Los pobres españoles de California no tenían un solo navío para su defensa. Bouchard ordena trasladar a los sobrevivientes de la "Chacabuco" a la "Argentina" pero abandona a los mutilados y heridos para que con sus gritos de espanto distraigan a los españoles. Al amanecer del 24, mientras en Monterrey se festeja la victoria, Bouchard comanda el desembarco con doscientos hombres armados con fusiles y picas de abordaje. Lo acompañan oficiales que no saben para quién pelean pero esperan repartirse un botín considerable. A las ocho de la mañana, después de un tiroteo, la tropa española abandona el fuerte y retrocede hacia las poblaciones. A las diez, Bouchard captura veinte piezas de artillería y con mucha pompa hace que los gauchos y los mercenarios formen en el patio mientras hace izar la bandera. Sin embargo el capitán no esta contento. Quiere que en el mundo se sepa de él, que le paguen la afrenta de la "Chacabuco". Arenga a la tropa enardecida y la lanza sobre la población aterrorizada. Los marinos de Sandwich son implacables con la lanza y la pistola; otros tiran con fusiles y los gauchos manejan el cuchillo y el fuego a discreción. Dicen los historiadores de la Marina que Bouchard respeta a la población de origen americano y es feroz con la española. Difícil es saber cómo hizo la diferencia en el vértigo del asalto. La fortaleza es arrasada hasta los cimientos. También el cuartel y el presidio. Las casas son incendiadas y la Nochebuena de 1818 es un vasto y horroroso infierno de llamas y lamentos. Después del pillaje, Bouchard manda guardar dos piezas de artillería de bronce para presentar en Buenos Aires con las barras de plata que encuentra en un granero.
Durante seis días, sobre los escombros y los cadáveres, flamea la bandera argentina. Los prisioneros liberados de la cárcel ayudan a reparar la Chacabuco" mientras los soldados arman juerga sobre juerga con las aterradas viudas de España, episodios que las historias oficiales eluden con pudor.
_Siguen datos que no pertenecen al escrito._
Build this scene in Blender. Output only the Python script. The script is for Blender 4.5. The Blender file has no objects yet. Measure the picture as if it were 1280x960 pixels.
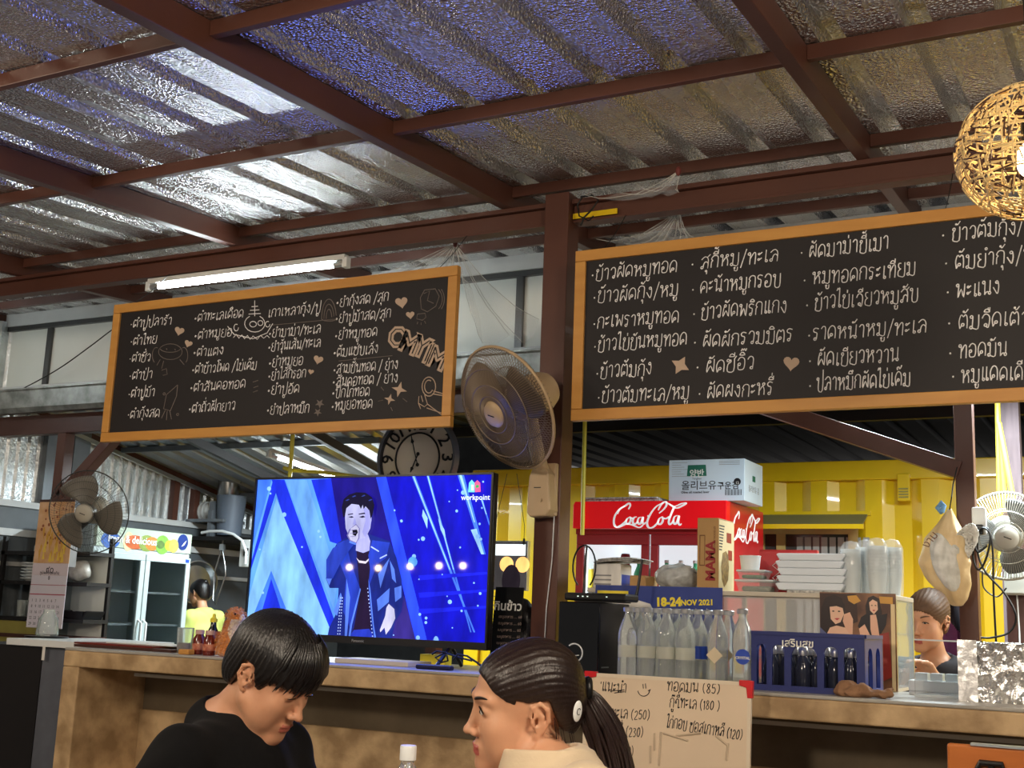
import bpy, bmesh, math, random
import numpy as np
from mathutils import Vector, Matrix

random.seed(7)
SC = bpy.context.scene
COL = SC.collection
# ------------------------------------------------------------------ camera
ZC = 1.26
FPX = 1515.33
YAW, PITCH, ROLL = [math.radians(a) for a in (28.165, 10.9025, 2.2322)]
_f = Vector((-math.sin(YAW)*math.cos(PITCH), math.cos(YAW)*math.cos(PITCH), math.sin(PITCH)))
_r0 = Vector((math.cos(YAW), math.sin(YAW), 0)); _u0 = _r0.cross(_f)
_r = _r0*math.cos(ROLL)+_u0*math.sin(ROLL); _u = _r.cross(_f)
cam = bpy.data.cameras.new('camera'); camo = bpy.data.objects.new('camera', cam); COL.objects.link(camo)
camo.matrix_world = Matrix(((_r.x, _u.x, -_f.x, 0), (_r.y, _u.y, -_f.y, 0), (_r.z, _u.z, -_f.z, ZC), (0, 0, 0, 1)))
cam.sensor_width = 36; cam.lens = FPX/1280*36; cam.clip_start = .05; cam.clip_end = 100
SC.camera = camo
def ray(px, py): return _f+_r*((px-640)/FPX)-_u*((py-480)/FPX)
def W(px, py, Y):
    d = ray(px, py); p = d*(Y/d.y); return Vector((p.x, p.y, p.z+ZC))
def WX(px, py, X):
    d = ray(px, py); p = d*(X/d.x); return Vector((p.x, p.y, p.z+ZC))
def WZ(px, py, Z):
    d = ray(px, py); p = d*((Z-ZC)/d.z); return Vector((p.x, p.y, p.z+ZC))
# ------------------------------------------------------------------ light and exposure
SC.view_settings.view_transform = 'Standard'; SC.view_settings.look = 'None'
SC.view_settings.gamma = 1; SC.view_settings.use_curve_mapping = False
SC.view_settings.exposure = 0.12
wd = bpy.data.worlds.new('night'); SC.world = wd; wd.use_nodes = True
wd.node_tree.nodes['Background'].inputs[0].default_value = (.62, .59, .56, 1)
wd.node_tree.nodes['Background'].inputs[1].default_value = .24
def lamp(name, kind, loc, power, col, size=.1, sy=None, rot=None, spot=None):
    l = bpy.data.lights.new(name, kind); l.energy = power; l.color = col
    if kind == 'AREA':
        l.size = size
        if sy: l.shape = 'RECTANGLE'; l.size_y = sy
    else: l.shadow_soft_size = size
    if spot: l.spot_size = spot; l.spot_blend = .6
    o = bpy.data.objects.new(name, l); COL.objects.link(o); o.location = loc
    if rot: o.rotation_euler = rot
    return o
WARM = (1, .85, .67); COOL = (.82, .95, 1.0)
D_ = math.radians
# warm lamps over the guests' tables on the camera's side
lamp('table_lamp_light', 'POINT', (.9, 1.0, 2.55), 150, WARM, .18)
lamp('table_lamp_light', 'POINT', (-1.6, -1.0, 2.55), 200, WARM, .2)
lamp('table_lamp_light', 'POINT', (-4.6, 1.2, 2.5), 80, WARM, .2)
# white strip lamps over the serving area (their fittings hang behind the menu board)
lamp('added_tv_glow', 'AREA', (-2.74, 4.31, 1.49), 10, (.12, .22, 1), 1.15, .66, (D_(-90), 0, 0))  # added blue lamp before the screen, boosts its glow on the roof
lamp('serving_strip_light', 'AREA', (-.7, 6.1, 2.52), 125, COOL, 1.2, .06)
lamp('serving_strip_light', 'AREA', (1.4, 6.2, 2.52), 120, (1, .95, .85), 1.2, .06)
lamp('kitchen_strip_light', 'AREA', (-5.3, 7.0, 2.25), 85, COOL, 1.2, .06)

# ------------------------------------------------------------------ materials
MATS = {}
def mat(name, col=(.5, .5, .5), rough=.5, metal=0., spec=.5, emit=None, es=0., trans=0., ior=1.45, alpha=1., coat=0.,
        noise=0., nscale=8., ndark=None, bump=0., bscale=40., stretch=None, sheen=0., sss=0., nlo=.35, nhi=.65, rvar=0., ndetail=6.):
    if name in MATS: return MATS[name]
    m = bpy.data.materials.new(name); m.use_nodes = True; nt = m.node_tree; N = nt.nodes; L = nt.links
    b = N['Principled BSDF']
    b.inputs['Base Color'].default_value = (*col, 1); b.inputs['Roughness'].default_value = rough
    b.inputs['Metallic'].default_value = metal; b.inputs['Specular IOR Level'].default_value = spec
    b.inputs['IOR'].default_value = ior; b.inputs['Transmission Weight'].default_value = trans
    b.inputs['Alpha'].default_value = alpha; b.inputs['Coat Weight'].default_value = coat
    if sheen: b.inputs['Sheen Weight'].default_value = sheen
    if sss:
        b.inputs['Subsurface Weight'].default_value = sss; b.inputs['Subsurface Radius'].default_value = (.012, .005, .003)
        b.inputs['Subsurface Scale'].default_value = 1
    if emit: b.inputs['Emission Color'].default_value = (*emit, 1); b.inputs['Emission Strength'].default_value = es
    if noise or bump or rvar:
        tc = N.new('ShaderNodeTexCoord'); mp = N.new('ShaderNodeMapping'); L.new(tc.outputs['Object'], mp.inputs[0])
        if stretch: mp.inputs['Scale'].default_value = stretch
    if noise or rvar:
        nz = N.new('ShaderNodeTexNoise'); nz.inputs['Scale'].default_value = nscale; nz.inputs['Detail'].default_value = ndetail
        L.new(mp.outputs[0], nz.inputs[0])
    if noise:
        rp = N.new('ShaderNodeMapRange'); rp.inputs[1].default_value = nlo; rp.inputs[2].default_value = nhi
        rp.inputs[3].default_value = 0; rp.inputs[4].default_value = noise
        L.new(nz.outputs[0], rp.inputs[0])
        mx = N.new('ShaderNodeMix'); mx.data_type = 'RGBA'
        d = ndark or tuple(c*.5 for c in col)
        mx.inputs[6].default_value = (*col, 1); mx.inputs[7].default_value = (*d, 1)
        L.new(rp.outputs[0], mx.inputs[0]); L.new(mx.outputs[2], b.inputs['Base Color'])
    if rvar:
        rr = N.new('ShaderNodeMapRange'); rr.inputs[1].default_value = .3; rr.inputs[2].default_value = .7
        rr.inputs[3].default_value = max(0, rough-rvar); rr.inputs[4].default_value = min(1, rough+rvar)
        L.new(nz.outputs[0], rr.inputs[0]); L.new(rr.outputs[0], b.inputs['Roughness'])
    if bump:
        nb = N.new('ShaderNodeTexNoise'); nb.inputs['Scale'].default_value = bscale; nb.inputs['Detail'].default_value = 4
        L.new(mp.outputs[0], nb.inputs[0])
        bp = N.new('ShaderNodeBump'); bp.inputs['Strength'].default_value = bump; bp.inputs['Distance'].default_value = .01
        L.new(nb.outputs[0], bp.inputs['Height']); L.new(bp.outputs[0], b.inputs['Normal'])
    MATS[name] = m
    return m
def srgb(r, g, b): return tuple((c/255/12.92 if c/255 <= .04045 else ((c/255+.055)/1.055)**2.4) for c in (r, g, b))

# ------------------------------------------------------------------ mesh tools
def Rx(a): return Matrix.Rotation(a, 4, 'X')
def Ry(a): return Matrix.Rotation(a, 4, 'Y')
def Rz(a): return Matrix.Rotation(a, 4, 'Z')
def T(*p): return Matrix.Translation(Vector(p))
D = math.radians
class MB:
    def __init__(s): s.v = []; s.f = []; s.mi = []; s.cur = 0
    def add(s, vs, fs):
        o = len(s.v); s.v += [tuple(p) for p in vs]; s.f += [tuple(i+o for i in f) for f in fs]; s.mi += [s.cur]*len(fs); return s
    def box(s, x0, x1, y0, y1, z0, z1, M=None):
        p = [Vector((x, y, z)) for z in (z0, z1) for y in (y0, y1) for x in (x0, x1)]
        if M is not None: p = [M @ q for q in p]
        return s.add(p, [(0, 2, 3, 1), (4, 5, 7, 6), (0, 1, 5, 4), (2, 6, 7, 3), (0, 4, 6, 2), (1, 3, 7, 5)])
    def bar(s, a, b, w, h, up=(0, 0, 1)):
        a = Vector(a); b = Vector(b); d = b-a; l = d.length; d.normalize(); up = Vector(up)
        x = d.cross(up); x = x.normalized() if x.length > 1e-6 else Vector((1, 0, 0)); y = x.cross(d)
        M = Matrix(((x.x, d.x, y.x, a.x), (x.y, d.y, y.y, a.y), (x.z, d.z, y.z, a.z), (0, 0, 0, 1)))
        return s.box(-w/2, w/2, 0, l, -h/2, h/2, M)
    def tube(s, pts, r, n=8, closed=False, caps=True):
        P = [Vector(p) for p in pts]; k = len(P); rs = r if isinstance(r, (list, tuple)) else [r]*k
        tn = []
        for i in range(k):
            a = P[(i-1) % k] if (closed or i > 0) else P[i]; b = P[(i+1) % k] if (closed or i < k-1) else P[i]
            t = b-a; tn.append(t.normalized() if t.length > 1e-9 else Vector((0, 0, 1)))
        t0 = tn[0]; ref = Vector((0, 0, 1)) if abs(t0.z) < .9 else Vector((1, 0, 0))
        x = t0.cross(ref).normalized(); vs = []
        for i in range(k):
            x = x-tn[i]*x.dot(tn[i]); x = x.normalized() if x.length > 1e-9 else tn[i].orthogonal().normalized()
            y = tn[i].cross(x)
            for j in range(n):
                a = 2*math.pi*j/n; vs.append(P[i]+x*(rs[i]*math.cos(a))+y*(rs[i]*math.sin(a)))
        fs = []
        for i in range(k if closed else k-1):
            i2 = (i+1) % k
            for j in range(n):
                j2 = (j+1) % n; fs.append((i*n+j, i*n+j2, i2*n+j2, i2*n+j))
        if caps and not closed: fs += [tuple(range(n-1, -1, -1)), tuple((k-1)*n+j for j in range(n))]
        return s.add(vs, fs)
    def cyl(s, a, b, r, r2=None, n=20): return s.tube([a, b], [r, r if r2 is None else r2], n)
    def lathe(s, prof, M=None, n=28, caps=True):
        vs = []; k = len(prof)
        for (r, z) in prof:
            for j in range(n):
                a = 2*math.pi*j/n; vs.append(Vector((r*math.cos(a), r*math.sin(a), z)))
        if M is not None: vs = [M @ q for q in vs]
        fs = [(i*n+j, i*n+(j+1) % n, (i+1)*n+(j+1) % n, (i+1)*n+j) for i in range(k-1) for j in range(n)]
        if caps: fs += [tuple(range(n-1, -1, -1)), tuple((k-1)*n+j for j in range(n))]
        return s.add(vs, fs)
    def ell(s, c, r, nu=20, nv=12, M=None):
        c = Vector(c); vs = []; r = r if isinstance(r, (tuple, list)) else (r, r, r)
        for i in range(1, nv):
            t = math.pi*i/nv
            for j in range(nu):
                a = 2*math.pi*j/nu; vs.append(Vector((c.x+r[0]*math.sin(t)*math.cos(a), c.y+r[1]*math.sin(t)*math.sin(a), c.z+r[2]*math.cos(t))))
        vs += [c+Vector((0, 0, r[2])), c-Vector((0, 0, r[2]))]
        if M is not None: vs = [M @ q for q in vs]
        fs = [(i*nu+j, (i+1)*nu+j, (i+1)*nu+(j+1) % nu, i*nu+(j+1) % nu) for i in range(nv-2) for j in range(nu)]
        T_ = len(vs)-2
        fs += [(T_, j, (j+1) % nu) for j in range(nu)]+[(T_+1, (nv-2)*nu+(j+1) % nu, (nv-2)*nu+j) for j in range(nu)]
        return s.add(vs, fs)
    def prism(s, poly, z0, z1, M=None):
        # extruded outline; poly in local xy, thickness along local z
        n = len(poly); vs = [Vector((x, y, z0)) for x, y in poly]+[Vector((x, y, z1)) for x, y in poly]
        if M is not None: vs = [M @ q for q in vs]
        return s.add(vs, [tuple(range(n-1, -1, -1)), tuple(range(n, 2*n))]+[(i, (i+1) % n, n+(i+1) % n, n+i) for i in range(n)])
    def grid(s, fn, nu, nv, M=None):
        vs = [Vector(fn(i/nu, j/nv)) for j in range(nv+1) for i in range(nu+1)]
        if M is not None: vs = [M @ q for q in vs]
        return s.add(vs, [(j*(nu+1)+i, j*(nu+1)+i+1, (j+1)*(nu+1)+i+1, (j+1)*(nu+1)+i) for j in range(nv) for i in range(nu)])
    def mesh(s, name, mats, smooth=None):
        me = bpy.data.meshes.new(name); me.from_pydata(s.v, [], s.f)
        for m in (mats if isinstance(mats, (list, tuple)) else [mats]): me.materials.append(m)
        if any(s.mi): me.polygons.foreach_set('material_index', s.mi)
        bm = bmesh.new(); bm.from_mesh(me); bmesh.ops.recalc_face_normals(bm, faces=bm.faces[:]); bm.to_mesh(me); bm.free()
        if smooth is not None:
            me.polygons.foreach_set('use_smooth', [True]*len(me.polygons)); me.set_sharp_from_angle(angle=D(smooth))
        me.update(); return me
    def build(s, name, mats, parent=None, smooth=None, bevel=0., loc=None, label=None, seg=2):
        o = bpy.data.objects.new(name, s.mesh(name, mats, smooth)); COL.objects.link(o)
        if parent is not None: o.parent = parent
        if loc is not None: o.location = loc
        if label: o['label'] = label
        if bevel:
            b = o.modifiers.new('bevel', 'BEVEL'); b.width = bevel; b.segments = seg; b.limit_method = 'ANGLE'; b.angle_limit = D(40)
        return o
def thing(name, label, cat, loc=(0, 0, 0), rotz=0., group=None, rot=None):
    o = bpy.data.objects.new(name, None); COL.objects.link(o); o.empty_display_size = .05
    o.location = loc; o.rotation_euler = rot or (0, 0, rotz)
    return tag(o, label, cat, group)
def tag(o, label, cat, group=None):
    o['label'] = label; o['category'] = cat
    if group: o['group'] = group
    return o
def struct(o): o['kind'] = 'structure'; return o
def dup(root, loc, rotz=None, label=None, group=None):
    r = root.copy(); COL.objects.link(r); r.location = loc
    if rotz is not None: r.rotation_euler = (0, 0, rotz)
    if label: r['label'] = label
    if group: r['group'] = group
    for ch in list(root.children):
        c = ch.copy(); COL.objects.link(c); c.parent = r
        for g in list(ch.children):
            d = g.copy(); COL.objects.link(d); d.parent = c
    return r
def text(name, s, size, m, parent, M, ext=.0004, off=0., align='LEFT', shear=0., sx=1., spacing=1.):
    """lettering standing on a surface; M maps local x (reading direction), y (up), z (out of the surface)"""
    c = bpy.data.curves.new(name, 'FONT'); c.body = s; c.size = size; c.extrude = ext; c.offset = off
    c.align_x = align; c.align_y = 'CENTER' if align == 'CENTER' else 'BOTTOM_BASELINE'; c.shear = shear; c.resolution_u = 2
    c.space_character = spacing; c.materials.append(m)
    o = bpy.data.objects.new(name, c); COL.objects.link(o); o.parent = parent
    o.matrix_local = M @ Matrix.Diagonal((sx, 1, 1, 1)); return o
FRONT = Rx(D(90))    # local x -> X, local y -> Z, local z -> -Y: lettering that faces the guests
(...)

Tanto escándalo arman Bouchard y los suyos en el norte que el Departamento de Estado norteamericano -cuenta el historiador Harold Peterson- "dio instrucciones a sus agentes para que protestaran vigorosamente contra los excesos cometidos con barcos que navegaban bajo la bandera y con comisiones de Buenos Aires". Sin embargo, recién en 1821, con Rivadavia como ministro de guerra, los Estados Unidos obtendrían un decreto de revocación de las patentes de los corsarios: "En su forma literal -dice Peterson-, este decreto representaba una entrega total a la posición por la cual Estados Unidos había luchado durante cinco años".

Para entonces, Bouchard ya había quemado toda California. Después de destruir Monterrey arrasa con la misión de San Juan, con Santa Bárbara y otras poblaciones que quedan en llamas. El 25 de enero de 1819 bloquea el puerto de San Blas y ataca Acapulco de México. En Guatemala destruye Sonsonate y toma un bergantín español. En Nicaragua, por fin, se echa sobre Realejo, el principal puerto español en los mares de Sur, y se queda con cuatro buques españoles cargados con añil y cacao y 27 prisioneros. Esa fue su última hazaña. Al llegar a Valparaíso, maltrecho por el ataque de otro pirata, Bouchard reclama la gloria pero lo espera la cárcel. Lord Cochrane, corsario al servicio de Chile, lo acusa de piratería, insubordinación y crueldad con los prisioneros capturados. Bouchard argumenta: "Soy un teniente coronel del Ejército de los Andes, un vecino arraigado en la Capital, un corsario que de mi libre voluntad he entrado a los puertos de Chile con el preciso designio de auxiliar a sus expediciones". Sobre las torturas ordenadas, se defiende así: "Que se pregunte por el trato que recibieron los tripulantes chilenos del corsario chileno Maipú u otro de Buenos Aires que, luego de apresado, entró a Cádiz con la gente colgada de los penoles".

Pasa apenas cinco meses en prisión. Al salir pone sus barcos a las órdenes de San Martín y le lleva granaderos a Lima. Ya en decadencia, reblandecido por dos hijas a las que apenas había conocido, se pone a las órdenes de Perú y en 1831 se retira a una hacienda. En 1843, un mulato harto de malos tratos lo degüella de un navajazo. Es una muerte en condicional: los apólogos de la Marina, que le justifican torturas y tropelías, no consignan ese indigno final.